Al tiempo que prosiguen los forcejeos y los acuerdos entre guerreros, es necesario que la sociedad se apropie de la iniciativa y explore en el territorio los sentidos reales de esa paz posible. Y es deber de los bandos que dialogan permitir que las comunidades asuman ese momento de acción y de creatividad. Miles de iniciativas pacíficas que intentaron por décadas prosperar en el frustrante escenario del peligro y de la desconfianza, miles de proyectos productivos, de empresas solidarias, de iniciativas culturales, de aventuras de exploración y reconocimiento del territorio, de encuentros entre regiones y culturas, todo merece por fin un espacio de experimentación y de búsqueda.

Y sólo en ese sentido podemos decir que la paz somos todos, cuando la paz pierde su sentido de mero forcejeo entre fracciones del poder, de mero regateo entre los viejos adversarios y se convierte en una liberación de la energía social pacífica y creadora, en una alta exigencia de imaginación para la construcción de espacios democráticos, nichos de dignidad y de esperanza, formas de la libertad y la fraternidad.

La paz no puede ser simplemente una generosa concesión entre guerreros, sino algo más profundo y definitivo.

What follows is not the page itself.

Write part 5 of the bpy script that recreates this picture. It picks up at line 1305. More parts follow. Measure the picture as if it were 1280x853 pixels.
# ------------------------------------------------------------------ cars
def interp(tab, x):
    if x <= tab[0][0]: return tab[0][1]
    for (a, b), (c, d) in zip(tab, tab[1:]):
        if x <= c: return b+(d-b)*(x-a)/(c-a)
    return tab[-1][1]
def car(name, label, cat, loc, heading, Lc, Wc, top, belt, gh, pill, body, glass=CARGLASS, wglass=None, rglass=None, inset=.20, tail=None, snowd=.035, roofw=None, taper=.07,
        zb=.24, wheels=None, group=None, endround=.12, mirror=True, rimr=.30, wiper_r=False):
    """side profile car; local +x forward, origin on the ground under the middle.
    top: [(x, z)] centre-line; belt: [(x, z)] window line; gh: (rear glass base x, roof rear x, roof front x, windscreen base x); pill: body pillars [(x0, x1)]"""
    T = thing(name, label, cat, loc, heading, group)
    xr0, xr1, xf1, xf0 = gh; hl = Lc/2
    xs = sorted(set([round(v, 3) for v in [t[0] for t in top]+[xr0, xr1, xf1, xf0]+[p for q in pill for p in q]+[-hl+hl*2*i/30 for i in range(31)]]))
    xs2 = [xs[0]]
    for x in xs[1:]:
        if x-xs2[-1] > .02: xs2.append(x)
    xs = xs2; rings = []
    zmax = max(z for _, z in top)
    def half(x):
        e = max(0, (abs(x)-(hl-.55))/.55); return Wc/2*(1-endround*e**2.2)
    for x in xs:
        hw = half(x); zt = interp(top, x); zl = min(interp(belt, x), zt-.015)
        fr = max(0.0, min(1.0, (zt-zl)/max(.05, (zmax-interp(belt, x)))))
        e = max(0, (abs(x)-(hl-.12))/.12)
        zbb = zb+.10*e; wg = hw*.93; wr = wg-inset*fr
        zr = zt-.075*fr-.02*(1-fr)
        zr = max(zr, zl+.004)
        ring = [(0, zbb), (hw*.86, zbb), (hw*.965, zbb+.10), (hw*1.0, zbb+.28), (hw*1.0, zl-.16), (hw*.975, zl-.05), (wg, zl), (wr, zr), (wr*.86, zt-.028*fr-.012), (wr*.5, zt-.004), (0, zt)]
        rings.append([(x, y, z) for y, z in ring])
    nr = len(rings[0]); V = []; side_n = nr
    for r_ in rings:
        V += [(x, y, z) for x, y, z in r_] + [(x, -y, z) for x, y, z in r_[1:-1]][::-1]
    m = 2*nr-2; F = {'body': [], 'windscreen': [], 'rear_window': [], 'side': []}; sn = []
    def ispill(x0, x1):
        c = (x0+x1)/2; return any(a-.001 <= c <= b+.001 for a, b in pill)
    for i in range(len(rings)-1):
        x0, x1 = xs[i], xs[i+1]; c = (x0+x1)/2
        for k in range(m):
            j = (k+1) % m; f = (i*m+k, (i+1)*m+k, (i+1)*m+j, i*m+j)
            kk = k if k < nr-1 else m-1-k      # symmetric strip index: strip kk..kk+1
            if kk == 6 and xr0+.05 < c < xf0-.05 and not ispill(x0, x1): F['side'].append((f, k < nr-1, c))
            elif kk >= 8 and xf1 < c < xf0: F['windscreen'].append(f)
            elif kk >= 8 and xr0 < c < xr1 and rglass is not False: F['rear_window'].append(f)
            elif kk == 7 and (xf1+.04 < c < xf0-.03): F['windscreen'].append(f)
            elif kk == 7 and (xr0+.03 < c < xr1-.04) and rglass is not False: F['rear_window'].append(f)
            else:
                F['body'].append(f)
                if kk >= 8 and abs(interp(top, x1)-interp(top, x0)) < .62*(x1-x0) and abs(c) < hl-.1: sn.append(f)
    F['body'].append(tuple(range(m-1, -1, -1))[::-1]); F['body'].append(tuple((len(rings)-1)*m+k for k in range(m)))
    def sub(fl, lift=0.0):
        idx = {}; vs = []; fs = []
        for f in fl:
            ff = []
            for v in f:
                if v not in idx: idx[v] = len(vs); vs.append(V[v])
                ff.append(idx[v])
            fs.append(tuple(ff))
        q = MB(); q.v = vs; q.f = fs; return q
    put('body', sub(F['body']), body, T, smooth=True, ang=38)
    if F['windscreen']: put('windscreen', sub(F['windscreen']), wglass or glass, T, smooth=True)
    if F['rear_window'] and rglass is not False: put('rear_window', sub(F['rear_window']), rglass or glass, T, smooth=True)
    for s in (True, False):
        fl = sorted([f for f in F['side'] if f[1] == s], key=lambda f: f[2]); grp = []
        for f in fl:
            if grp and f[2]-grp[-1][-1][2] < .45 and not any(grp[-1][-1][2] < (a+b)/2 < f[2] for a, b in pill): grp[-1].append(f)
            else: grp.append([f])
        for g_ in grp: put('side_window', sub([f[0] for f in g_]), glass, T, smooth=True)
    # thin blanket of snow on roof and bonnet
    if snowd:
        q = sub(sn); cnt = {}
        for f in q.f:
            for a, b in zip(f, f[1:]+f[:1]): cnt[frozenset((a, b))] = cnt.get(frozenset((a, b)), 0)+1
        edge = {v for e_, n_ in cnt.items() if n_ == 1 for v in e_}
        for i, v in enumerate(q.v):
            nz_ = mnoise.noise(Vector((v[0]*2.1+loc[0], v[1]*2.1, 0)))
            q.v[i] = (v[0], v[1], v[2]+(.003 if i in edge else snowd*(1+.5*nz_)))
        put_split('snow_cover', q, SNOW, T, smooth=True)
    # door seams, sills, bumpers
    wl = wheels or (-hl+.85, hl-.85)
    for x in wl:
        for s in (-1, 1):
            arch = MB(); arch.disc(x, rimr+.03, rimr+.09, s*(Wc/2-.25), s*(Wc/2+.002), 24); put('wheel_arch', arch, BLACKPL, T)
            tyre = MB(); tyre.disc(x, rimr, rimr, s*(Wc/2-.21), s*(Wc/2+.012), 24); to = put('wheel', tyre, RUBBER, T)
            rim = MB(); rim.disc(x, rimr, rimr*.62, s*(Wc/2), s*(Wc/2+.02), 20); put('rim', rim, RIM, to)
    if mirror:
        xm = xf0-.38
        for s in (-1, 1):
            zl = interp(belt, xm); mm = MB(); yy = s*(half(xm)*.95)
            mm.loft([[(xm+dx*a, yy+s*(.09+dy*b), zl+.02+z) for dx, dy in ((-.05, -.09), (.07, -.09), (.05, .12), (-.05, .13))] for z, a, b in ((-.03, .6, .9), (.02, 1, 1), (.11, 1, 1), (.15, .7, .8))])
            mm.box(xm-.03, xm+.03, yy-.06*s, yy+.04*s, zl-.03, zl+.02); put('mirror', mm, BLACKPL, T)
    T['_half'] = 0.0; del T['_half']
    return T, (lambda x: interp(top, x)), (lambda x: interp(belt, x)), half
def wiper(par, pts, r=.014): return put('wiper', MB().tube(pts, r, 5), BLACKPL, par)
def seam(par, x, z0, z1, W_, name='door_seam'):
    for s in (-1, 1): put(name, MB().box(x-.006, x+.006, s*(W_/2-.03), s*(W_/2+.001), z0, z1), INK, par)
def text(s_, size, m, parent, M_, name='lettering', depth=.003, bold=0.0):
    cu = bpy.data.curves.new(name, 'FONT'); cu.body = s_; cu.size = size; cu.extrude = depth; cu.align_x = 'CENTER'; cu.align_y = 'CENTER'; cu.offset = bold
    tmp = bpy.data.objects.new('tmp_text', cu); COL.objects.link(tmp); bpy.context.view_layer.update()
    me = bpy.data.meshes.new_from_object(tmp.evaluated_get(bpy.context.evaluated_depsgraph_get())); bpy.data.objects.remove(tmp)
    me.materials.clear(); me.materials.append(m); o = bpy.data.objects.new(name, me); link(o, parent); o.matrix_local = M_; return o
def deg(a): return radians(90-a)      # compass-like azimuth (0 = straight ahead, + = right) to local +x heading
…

Si los acuerdos entre poderes se abren camino, es porque existe una necesidad imperiosa que brota de las fuerzas históricas, comunidades silenciadas pero anhelantes, energías sociales marginadas, aventuras históricas aplazadas, todo lo que un apreciado pensador nuestro llamó la modernidad postergada.

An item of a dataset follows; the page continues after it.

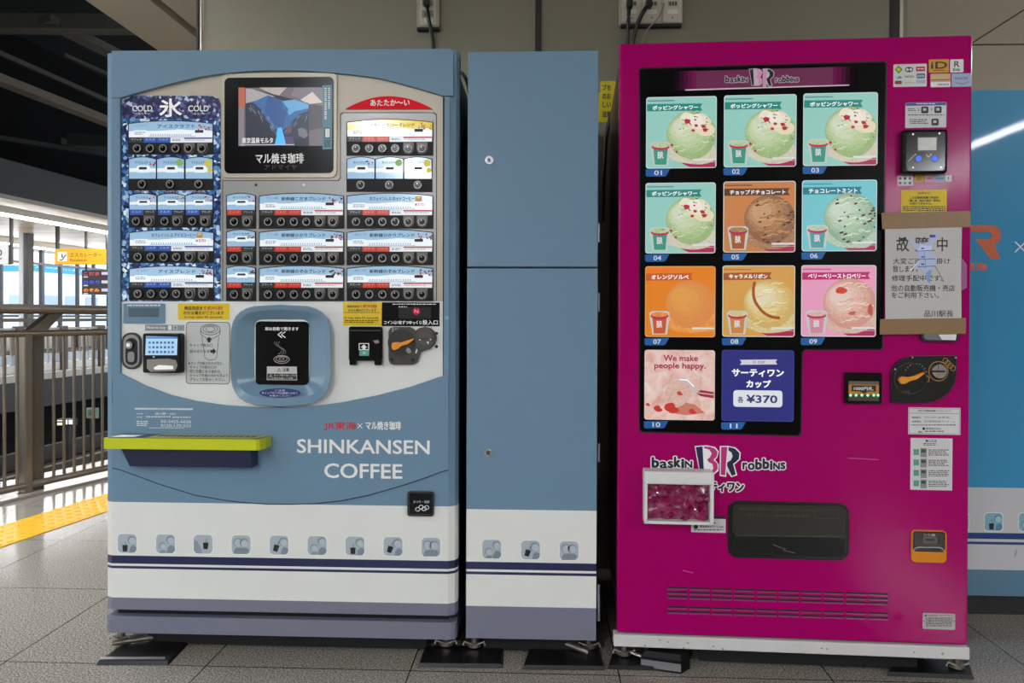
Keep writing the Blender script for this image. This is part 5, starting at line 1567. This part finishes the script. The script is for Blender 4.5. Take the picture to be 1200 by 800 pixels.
# information stickers
d = sticker(1064.5, 477.5, 1125.5, 509, '#d9d8d8', .4)
d.frame(1065.5, 478.5, 1124.5, 508, .4, M('#6a6a6e', .5), QO); d.text('商品の自動販売機アイスについて', 1076, 480, 1114, 482.4, ink, QO, .01); d.rect(1067, 484, 1123.5, 484.5, M('#6a6a6e', .5), QO)
d.text('機械番号', 1068.5, 487.8, 1079, 490.2, ink, QO, .01); d.text('TJ01499 (JR東海)', 1083, 487.8, 1113, 490.2, ink, QO); d.text('設置場所', 1068.5, 492.5, 1079, 494.9, ink, QO, .01); d.text('品川駅新幹線下りホーム', 1083, 492.5, 1119, 494.9, ink, QO)
d.marks(1068, 497.2, 1120, 499.2, 1, M('#4a4a4e', .5), QO, full=True); d.rect(1081, 500.6, 1084, 503.6, ink, QO); d.text('東海株式会社', 1085, 500.8, 1103, 503.4, ink, QO, .01); d.text('電話', 1076, 504.8, 1081, 506.8, ink, QO, .02); d.marks(1084, 504.6, 1106, 506.8, 1, M('#4a4a4e', .5), QO, full=True)
d.build('sticker', pink)
d = sticker(1067, 513.3, 1116, 574, '#d3d2d2', .3)
d.text('購入方法', 1084.5, 515, 1097.5, 518, ink, QO, .02); d.marks(1082, 519, 1100, 522.5, 2, M('#4a4a4e', .5), QO)
for k in range(4):
    y = 526+k*12.2
    d.rect(1070.5, y, 1077, y+7, M('#5f9a84', .4), QO); d.rect(1078.5, y-1, 1086, y+9.5, M('#8a8e8c', .4), QO); d.rect(1079.5, y+.5, 1085, y+4, M('#3f4644', .4), QO+.0003)
    d.marks(1088, y+.5, 1113, y+8.5, 4, M('#6a4a50' if k < 2 else '#55555a', .5), QO)
d.build('sticker', pink)
d = sticker(1081.3, 718.5, 1119.3, 737.2, '#b7b2ae', 1.5, .35)
d.rect(1083.5, 720.3, 1086, 721.9, ink, QO); d.text('FUJI ELECTRIC', 1087, 720.3, 1099, 722, ink, QO, .02); d.marks(1101, 720.4, 1116, 721.8, 1, M('#6a6662', .5), QO, full=True)
d.marks(1085, 723.5, 1116, 734.5, 5, M('#5a5652', .5), QO, full=True); d.frame(1089, 723.6, 1104, 731, .3, M('#5a5652', .5), QO)
d.disc(1082.7, 727.5, .7, M('#4a4642', .3), QO); d.disc(1118, 727.5, .7, M('#4a4642', .3), QO)
d.build('rating_plate', pink)
# change cup
d = D(PF)  # pale blue reflection on the notice, painted as a flat patch
a_ = d.uvr(1068.3, 621.5, 1109.3, 659, .006)
d.mb.prism(rrect(*a_, .012), -.006, 0, M('#d8850f', .4)); d.rect(1069.8, 622.5, 1107.8, 646.5, M('#1a1614', .25), .0064, r=3)
d.rect(1072, 624, 1106, 640, M('#2a2522', .2), .0068, r=2); d.rect(1081.5, 628.5, 1099, 636.5, M('#5a5652', .3), .0072, r=2); d.text('つり銭', 1082, 625.2, 1096, 628, M('#c8c4c0', .4), .0072, .01); d.rect(1084, 631, 1095, 633.5, M('#26221f', .4), .0076, r=1)
d.line([(1070.5, 645.8), (1072, 642.5), (1076, 641), (1101, 641.3), (1105, 643), (1106.8, 646)], .9, M('#cfcac6', .25, .5), .0072)
d.build('change_outlet', pink)
# product hatch
d = D(PF)  # pale blue reflection on the notice, painted as a flat patch
a_ = d.uvr(853, 588, 995, 655, .004); d.mb.prism(rrect(*a_, .030), -.004, 0, M('#141314', .3))
a_ = d.uvr(856, 590.3, 992.5, 652.3, .0046); d.mb.prism(rrect(*a_, .026), -.0046, None, M('#1f1d1c', .25))
d.build('hatch_frame', pink)
d = D(PF)  # pale blue reflection on the notice, painted as a flat patch
a_ = d.uvr(858.5, 592, 990.5, 628.5, .010); d.mb.prism(rrect(*a_, .016), -.010, -.0048, M('#33312c', .3, spec=.3))
a_ = d.uvr(858.5, 627.5, 990.5, 651, .0085); d.mb.prism(rrect(*a_, .018), -.0085, -.0048, M('#1c1b1b', .3, spec=.3))
gt = M('#5c4a36', .4)
d.text('商品を取り出すときは手をはさまないように', 866, 595.3, 952, 598.2, gt, .0104); d.text('ご注意ください。扉は手前に開きます', 872, 602.4, 948, 605.2, gt, .0104)
d.frame(954, 597, 983, 607.5, .4, gt, .0104); d.line([(862, 627.5), (988, 628.5)], .6, M('#5a5854', .3), .0104)
d.line([(906, 638), (914, 641), (921, 643.5)], .6, M('#8a8886', .3), .0089); d.line([(918, 644.5), (932, 648)], .6, M('#8a8886', .3), .0089)
d.build('hatch_flap', pink)
# louvred vents
d = D(PF)  # pale blue reflection on the notice, painted as a flat patch
for r_ in (692.0, 697.4, 702.6, 714.6, 720):
    for k in range(10):
        x0 = 782+k*26.15; x1 = x0+23.5; xm = (x0+x1)/2
        y = r_+(xm-912)*.0305
        d.rect(x0, y-1.1, x1, y+1.0, M('#1c0714', .6), .0004)
        d.rect(x0, y+1.0, x1, y+2.9, M('#93336f', .25, coat=.3), .0008, .0006)  # paler lip paints in the highlight of each louvre
d.build('vent_grille', pink)
# white lidded holder with crumpled pink film behind its window
HO = .055
d = D(PF)  # pale blue reflection on the notice, painted as a flat patch
wpl = M('#dddcda', .4)
X0, X1 = PF.uv(755, 590, HO)[0], PF.uv(836.5, 590, HO)[0]
zt2, zb3 = PF.uv(795, 552.5, HO)[1], PF.uv(795, 614.3, HO)[1]
zl = PF.uv(795, 566.8, HO)[1]
d.mb.box(X0, X0+.009, -HO, 0, zb3, zl, wpl); d.mb.box(X1-.010, X1, -HO, 0, zb3, zl, wpl); d.mb.box(X0, X1, -HO, 0, zb3, zb3+.008, wpl); d.mb.box(X0, X1, -.004, -.0005, zb3, zl, M('#5a5556', .5))
hb = d.build('spoon_holder', pink)
a = MB()
a.box(X0-.001, X1+.001, -HO-.003, -.001, zl-.002, zt2, wpl, .004); a.build('lid', hb)
rr = random.Random(3)
a = MB(); nx, nz = 13, 9
vv = []
for j in range(nz+1):
    for i in range(nx+1):
        u = X0+.010+(X1-X0-.021)*i/nx; z = zb3+.009+(zl-zb3-.012)*j/nz
        e_ = 0 if i in (0, nx) or j in (0, nz) else 1
        vv.append((u+e_*rr.uniform(-.005, .005), -HO+.026+rr.uniform(-.020, .008), z+e_*rr.uniform(-.005, .005)))
ff = []
for j in range(nz):
    for i in range(nx):
        q = j*(nx+1)+i
        ff += [(q, q+1, q+nx+2), (q, q+nx+2, q+nx+1)] if (i+j) % 2 else [(q, q+1, q+nx+1), (q+1, q+nx+2, q+nx+1)]
a.add(vv, ff, ramp_mat('crumpled_film', [(.3, '#7a1440'), (.52, '#982058'), (.64, '#8a5a6c'), (.78, '#b9a4aa')], 26, 5, 'noise', .12, coat=1.0, distort=1.5))
a.build('crumpled_film', hb)
d = sticker(810, 607.5, 850.5, 623.8, '#cfcccb', 1); d.rect(836, 604.5, 850.5, 608.5, M('#1a1430', .4), SO+.0006)
d.disc(815.5, 617, 2.6, ink, QO); d.text('使用済みスプーン入れ', 820, 615.2, 848, 618.4, ink, QO, .02); d.marks(813, 620, 848, 622.3, 1, M('#4a464a', .5), QO, full=True); d.disc(837.5, 612.5, .9, ink, QO)
d.build('sticker', pink)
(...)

Y es toda la sociedad, pero en primer lugar sus jóvenes, quienes no pueden aplazar más la construcción de sus sueños, la orientación de su energía impaciente y la invención de otra manera de habitar en los territorios.

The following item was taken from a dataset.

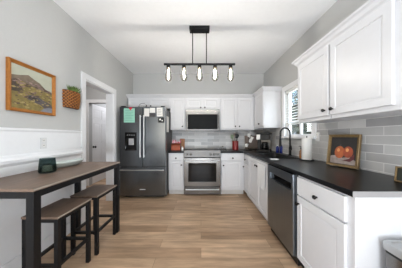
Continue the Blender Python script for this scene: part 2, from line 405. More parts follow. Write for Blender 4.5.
# back run --------------------------------------------------------------------
x0, x1 = -0.672, -0.358; w = x1-x0
cabinet('base_cabinet', 'narrow white base cabinet between the refrigerator and the stove', ((x0+x1)/2, YF, 0), 0, w, 0.60, 0, CT-0.038,
        [('drawer', -w/2+0.03, w/2-0.012, 0.715, 0.85, 0, 0.765), ('door', -w/2+0.03, w/2-0.012, 0.115, 0.70, w/2-0.045, 0.625)])
x0, x1 = 0.412, 0.892; w = x1-x0
cabinet('base_cabinet', 'white base cabinet just right of the stove, a drawer over one door', ((x0+x1)/2, YF, 0), 0, w, 0.60, 0, CT-0.038,
        [('drawer', -w/2+0.012, w/2-0.05, 0.715, 0.85, 0, 0.765), ('door', -w/2+0.012, w/2-0.05, 0.115, 0.70, -w/2+0.05, 0.615)])
# wall cabinets on the right wall
UD = 0.325; UX = 1.205; UT = 2.10
w = 0.50; yc = 1.785
cabinet('wall_cabinet', 'white wall cabinet beside the window, its knob at the nearer bottom corner', (UX, yc-0.0, 0), RZ, w, UD-0.002, UB, UT,
        [('door', -w/2+0.012, w/2-0.006, UB+0.035, UT-0.03, w/2-0.045, UB+0.085)], kick=False)
w = 0.566; yc = 1.525-w/2-0.001
cabinet('wall_cabinet', 'white wall cabinet over the fruit painting, its knob at the far bottom corner', (UX, yc, 0), RZ, w, UD-0.002, UB, UT,
        [('door', -w/2+0.006, w/2-0.065, UB+0.035, UT-0.03, -w/2+0.04, UB+0.085)], kick=False)
w = 0.56; yc = 3.15+w/2
cabinet('wall_cabinet', 'white corner wall cabinet on the far side of the window', (UX, yc, 0), RZ, w, UD-0.002, UB, UT,
        [('door', -w/2+0.04, w/2-0.012, UB+0.035, UT-0.03, w/2-0.19, UB+0.085)], kick=False)
# wall cabinets on the back wall
YU = 3.715; UDB = YB-YU-0.002; UB2 = 1.36
def back_wall_cab(x0, x1, zb, zt, label, fronts):
    w = x1-x0-0.002
    fr = []
    for (k, a, b, kx) in fronts:
        fr.append(('door', a*w-w/2, b*w-w/2, zb+0.03, zt-0.03, None if kx is None else kx*w-w/2, zb+(0.075 if zt-zb > 0.5 else 0.05)))
    cabinet('wall_cabinet', label, ((x0+x1)/2, YU, 0), 0, w, UDB, zb, zt, fr, kick=False)
back_wall_cab(-1.645, -0.690, 1.84, UT, 'white two-door wall cabinet above the refrigerator', [('d', 0.02, 0.497, 0.45), ('d', 0.503, 0.98, 0.55)])
back_wall_cab(-0.690, -0.345, UB2, UT, 'narrow white wall cabinet between refrigerator and microwave', [('d', 0.04, 0.96, 0.80)])
back_wall_cab(-0.345, 0.425, 1.805, UT, 'short white two-door wall cabinet above the microwave', [('d', 0.02, 0.497, 0.44), ('d', 0.503, 0.98, 0.56)])
back_wall_cab(0.425, 1.200, UB2, UT, 'white two-door wall cabinet right of the microwave', [('d', 0.02, 0.495, 0.44), ('d', 0.503, 0.96, 0.56)])
# crown moulding (three straight runs)
def crown_profile(a, s):   # a: face plane, s: direction out of the face ; returns (offset, z)
    return [(a, UT-0.03), (a+s*0.010, UT-0.03), (a+s*0.014, UT-0.015), (a+s*0.03, UT-0.002), (a+s*0.042, UT+0.022), (a+s*0.058, UT+0.032), (a+s*0.058, UT+0.05), (a, UT+0.05)]
def crown(idx, run, label):
    mb = MB()
    for r in run: r(mb)
    struct(mb.build('trim_%d' % idx, M['cab']), label, 'moulding')
def alongY(y0, y1, face=UX):
    return lambda mb: mb.prism(crown_profile(face-0.0005, -1), y0, y1)
def wedge_end(y, face=UX):   # return along the cabinet end, facing +Y or -Y is flat
    return lambda mb: None
def end_return(y, s, x0, x1):
    def g(mb):
        pr = crown_profile(y, s); n = len(pr)
        mb.loft([[(x0 - abs(p-y), p, z) for p, z in pr], [(x1, p, z) for p, z in pr]])
    return g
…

Colombia forma ya parte plena del mundo contemporáneo, no tanto porque se beneficie de todas sus ventajas sino porque padece plenamente todos sus males. El imperativo del consumo, la precariedad del empleo, la mutilación de los sueños, la persecución de la originalidad en la conducta y en el pensamiento, las adicciones, la violencia armada, los tráficos, la fragmentación urbana, las fronteras invisibles, la educación parcial deformada y deformadora, la desintegración de los valores, la degradación totémica, la negación de los ideales, todo exige una apasionada reinvención de valores y de lenguajes.

Al mundo del espectáculo, de la pasividad y del consumo, a la violencia como industria y al deterioro del universo natural habrá que responder con nuevos paradigmas del hacer, del ritualizar y del habitar en el mundo.

Fábricas, ejércitos y grandes ciudades son las actuales respuestas de la civilización a las preguntas por la creación, por la disciplina y por la relación con el universo natural. Pero ninguna generación puede estar obligada a heredar sin crítica los errores de una civilización del lucro insensible, de la violencia tecnificada y del crecimiento industrial a expensas del mundo.

Como Richard Sennett, buena parte del pensamiento más lúcido de nuestra época, en el mundo entero, se está preguntando cuáles son los nuevos caminos de la creatividad y de la producción responsable; cuáles son las alternativas para la juventud, para su energía, su amor por el riesgo, su ansia de competencia y de disciplina, su avidez por el conocimiento y su misticismo de la acción; y cuáles son las tareas de una humanidad desconcertada sobre un planeta que aceleradamente se altera por nuestra presencia en él.

Las tareas de Colombia son las mismas tareas del mundo contemporáneo. Un diálogo de los jóvenes colombianos con los del resto del continente y del mundo es uno de los imperativos de la paz.